Piano recital by Michael McHale.
Review By George Fleeton
PIANIST Michael McHale ended a short recital tour in the Arts Centre in Downpatrick on April 25, and over one hundred enthusiasts poured into the Arts Centre on a damp afternoon to appreciate some sublime music making.
It had been exactly a year since we last enjoyed a solo recital of this quality, and that was Ivan Ilic, whose programme then consisted of Brahms, Chopin and Debussy.
Both pianists delivered the kind of liquid architecture or translucent sculpture you would pay big bucks to hear in the world’s major concert halls.
Maestro McHale’s selection was taken from Mozart, Liszt, and Rachmaninoff, to which he had added Johannes Brahms - indeed the same four Opus 10 Ballades that Ilic had played for us last year! – music that was lean but richly textured.
Recitals such as these tend to remind us that music is the most abstract of all art forms.
It has its own organic chemistry and kinetic energy.
The mind pictures it conjures up are our own, which enable us to get in touch with our imaginative souls without worrying about the subject matter of a musical phrase, or the significance of changes in key, tempo or chord.
Two short pieces by local composer Ian Wilson more than filled out McHale’s programme, the second of which, Sonnenwende, with its robust middle section, had been written especially for this pianist.
To say that the Rachmaninoff Études-tableaux were the highlight of this recital may need an argument, in the company of Mozart, Liszt and Brahms.
That’s easy: as a pianist the Russian was superior to all three, as a composer he had the benefits of their legacies, and that of Tchaikovsky.

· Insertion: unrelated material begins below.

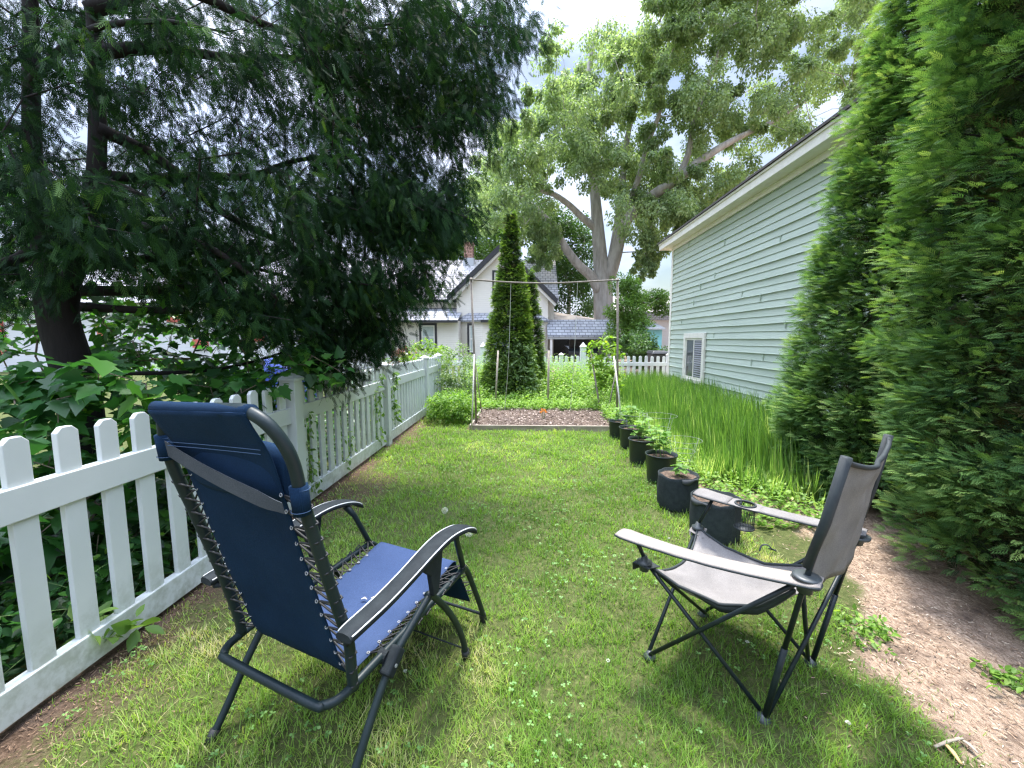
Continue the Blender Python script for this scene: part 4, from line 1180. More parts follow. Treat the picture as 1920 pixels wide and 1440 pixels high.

All of these factors informed Rachmaninoff’s unique skills, and the passion and power of his compositions were built on innate romanticism and the demand for melancholy in music which was the European rage at that time.
This he served up in these Études-tableaux, in his 2nd Piano Concerto, and later in the Rhapsody on a Theme by Paganini – all iconic piano music from the early part of the last century.
He fled the 1917 Revolution and his interest in composition diminished substantially during his careers as concert pianist, guest conductor and recording artist throughout Europe and America, where he died in 1943. He was the last of the greatest.
Michael McHale concluded his recital with an amusingly decorated Londonderry Air, and took a standing ovation for his prodigious playing from an attentive and partisan audience.